Deutsche Unternehmen genießen im Wettbewerb mit ausländischen Mitbewerbern einen unschlagbaren Vorteil in Afghanistan: Deutschland ist in Afghanistan hoch angesehen. Die deutsch-afghanische Freundschaft geht auf eine deutsche Delegation zurück, die das Land vom Jahr 1915 bis 1916 bereiste. Dabei erwarb sie sich das Ansehen der afghanischen Bevölkerung unter anderem dadurch, dass Deutschland dem Land auf Augenhöhe begegnete und es nicht wie eine Kolonie behandelte. Diese Einstellung dem Land gegenüber kann heute angesichts fast 100 Jahre gelebter deutsch-afghanischer Freundschaft – ohne zu übertreiben – als „nachhaltig“ beschrieben werden. Sie trifft damit ein Kernanliegen, das die deutsche Entwicklungszusammenarbeit prägt: das Verfolgen einer langfristigen und damit tragfähigen Perspektive. Die Bundesregierung hat für die Jahre 2010 bis 2013 allein die finanziellen Mittel für den Wiederaufbau Afghanistans nahezu verdoppelt, um die Entwicklungsperspektiven Afghanistans spürbar zu verbessern. Deutsche Unternehmen haben dabei schon heute die Chance, von Afghanistans Wachstum zu profitieren und gleichzeitig an der Entwicklung des Landes mitzuwirken. Denn auch am Hindukusch gilt: Eine florierende Wirtschaft ist das beste Wiederaufbauprogramm.

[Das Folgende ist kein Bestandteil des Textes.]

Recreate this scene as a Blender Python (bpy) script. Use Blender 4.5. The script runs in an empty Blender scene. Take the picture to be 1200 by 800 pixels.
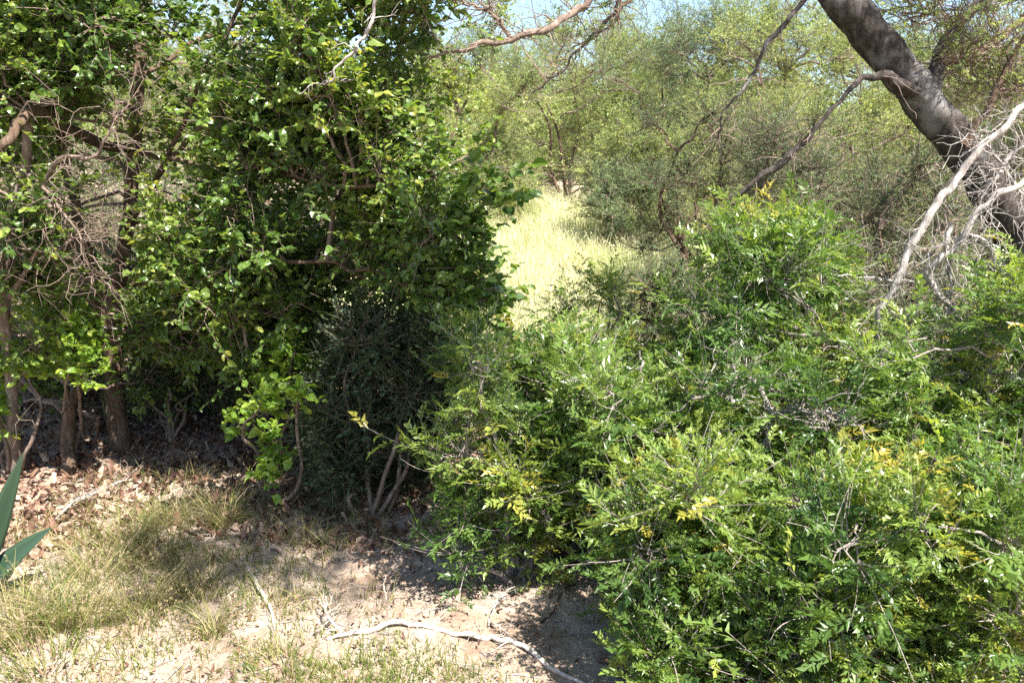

Der Autor ist Staatssekretär im Bundesministerium für wirtschaftliche Zusammenarbeit und Entwicklung und war von 1995 bis 2009 Bundesgeschäftsführer der FDP. Er lernte die Grundzüge der Entwicklungspolitik als Referent bei der Friedrich-Naumann-Stiftung kennen und leistete insgesamt mehr als 100 internationale Einsätze in Mittel- und Südamerika sowie Südostasien.